Monday 10 March 2014

Rigoletto - English National Opera

This is ENO's "new" Rigoletto as they have superseded the Jonathan Miller production set in the 1950s.  The Miller version was fun and it worked, I am not so sure about the new one. <<http://www.eno.org/rigoletto>>

"New" is a relative term here.  It's new to ENO, but this Rigoletto has been seen in Toronto in 2011  and at the Lyric Opera, Chicago in 2000.  It is set in a Victorian gentlemen's club and all the action takes place in the one room.  I am not a stickler for different settings for different scenes, but this unity of place made the story garbled in parts and I am really not sure why Rigoletto spends part of one scene in a chair at the front of the stage under a scarf.  Is he not there?  Is he part of the action but removed from it?  Is it just to remind us who he is?

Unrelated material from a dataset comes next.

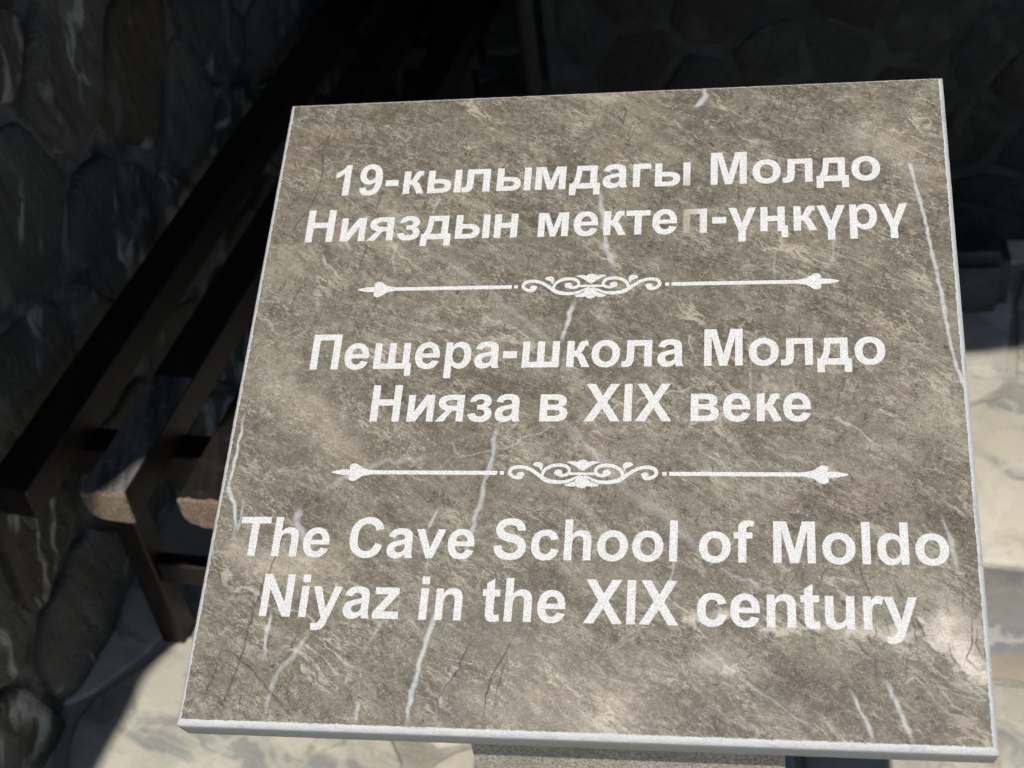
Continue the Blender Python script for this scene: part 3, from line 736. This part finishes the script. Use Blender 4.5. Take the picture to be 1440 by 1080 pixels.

It worries me when in a serious opera some of the nuances of the production elicit sniggers from the audience.  Should they know better or is it a failing of the mise en scène?

However, it was a good night musically.  The cast was strong and the chorus of courtiers rousing.  Barry Banks as the Duke sang well and carried of the 'big hit' (La donna è mobile) very well.  Anna Christy as Gilda, Rigoletto's daughter, had a good voice and acted well.  A couple of times I found her upper notes a bit shrill, but that could just be my ears!  Quinn Kelsey as Rigoletto was excellent.  His torment at the end, when he finds Gilda dead, was moving (although he did fling her around like a rag doll for a while!).

Despite the sniggering, the audience loved it.  The applause at the final curtain loud and sustained.

One small gripe, yet again the running time in the programme and the actual time the curtain fell differed substantially.  If my memory serves me well, this time there was an over-run of 10-15 minutes.